Waht a shame for Hollywood to prostitute itself before their Chinese client, and offend just about every country else in the region.

9 ( +9 / -0 )

So out of curiosity I looked up how the heck the nine-dash line even made it into that movie at all. Barbie, completely in character, must be studying some really detailed and accurate world maps and ...

https://imgur.com/7RFppT6

1 ( +1 / -0 )

Xavier

Today 05:16 pm JST

@ian

> Aren't maps of the area usually depicted with the nine dash line?

> No, only by China (and perhaps its vassal states.) And certainly not by the organization that actually matters in this, UNCLOS (treaty ratified by China), which ruled it to be unlawful:

> https://en.wikipedia.org/wiki/Philippines_v._China#Award

So the use in the movie was a deliberatel ass kissing to China?

-3 ( +0 / -3 )

That arbitral ruling you cited is not binding. It's not arbitration if there's only one party

-3 ( +0 / -3 )

So you do know what an arbitration is

-4 ( +0 / -4 )

Good luck convincing yourself

-4 ( +0 / -4 )

Good for Vietnam - a small, freedom-loving nation standing up to bully Communist China.

Shame on Warner Bros! Boycott all the actors and actresses in the movie!

2 ( +3 / -1 )

So you avoid all goods from China?

I try my best to avoid the CCP and its reach, if it means goods and services, yes.

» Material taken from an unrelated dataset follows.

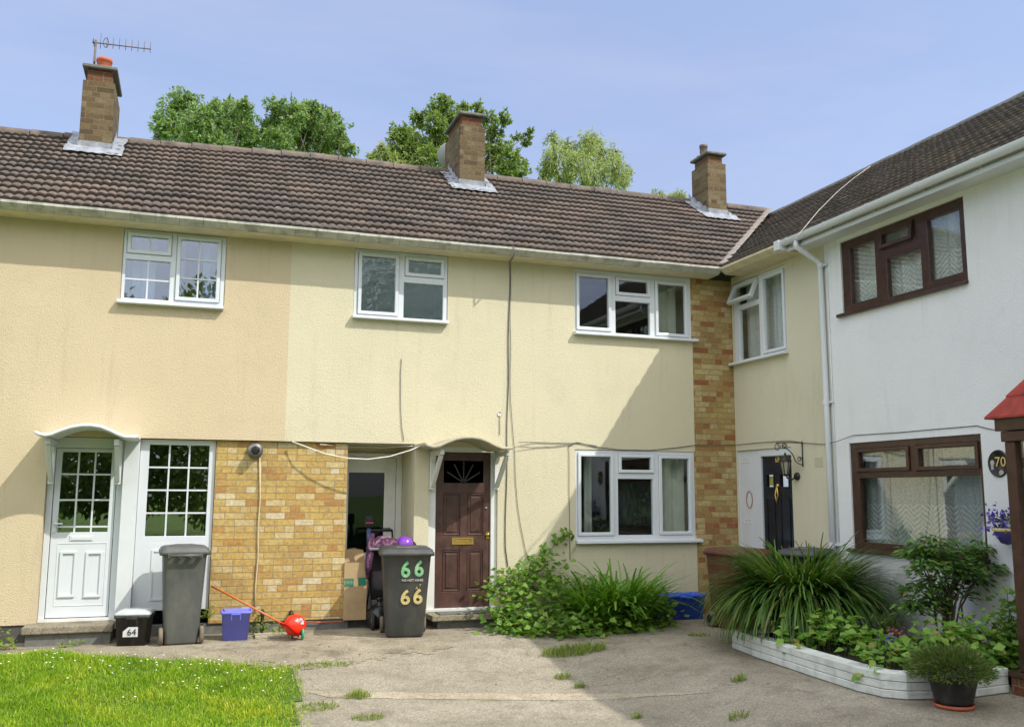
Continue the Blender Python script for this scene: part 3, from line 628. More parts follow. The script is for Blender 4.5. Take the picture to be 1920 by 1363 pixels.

If you don't, the CCP will use trade as leverage to get yoyr own government remove you from the picture. Just ask NZ family fishers and fish processing workers. Closing down factories in NZ, cancelling catch quotas from family fishers, only to grant them to conglomerates, sending catches to China, tgen import processed fish back to NZ to sell as frozen oroducts in supermarkets. How is that even possible economically?

2 ( +2 / -0 )

If Warner has a made a deal to promote foreign propaganda there is law about that -

*The Foreign Agents Registration Act (FARA) (22 U.S.C. § 611 et seq.) is a United States law that imposes public disclosure obligations on persons representing foreign interests. *

1 ( +1 / -0 )

WAH. Vietnam has a Communist regime, maybe it don't like Maoist CCP but totalitarianism is totalitarianism. It's Orwellian Newspeak no matter How U Slice It.

And ALL totalitarian regimes, Communist, fascist, any kind has its censorship and avoidance of the FACTS.

Truth hurts, Vietnam. If you don't like it, tough tudballs. No movie producers anywhere should ever kowtow to people like you. Suck it up.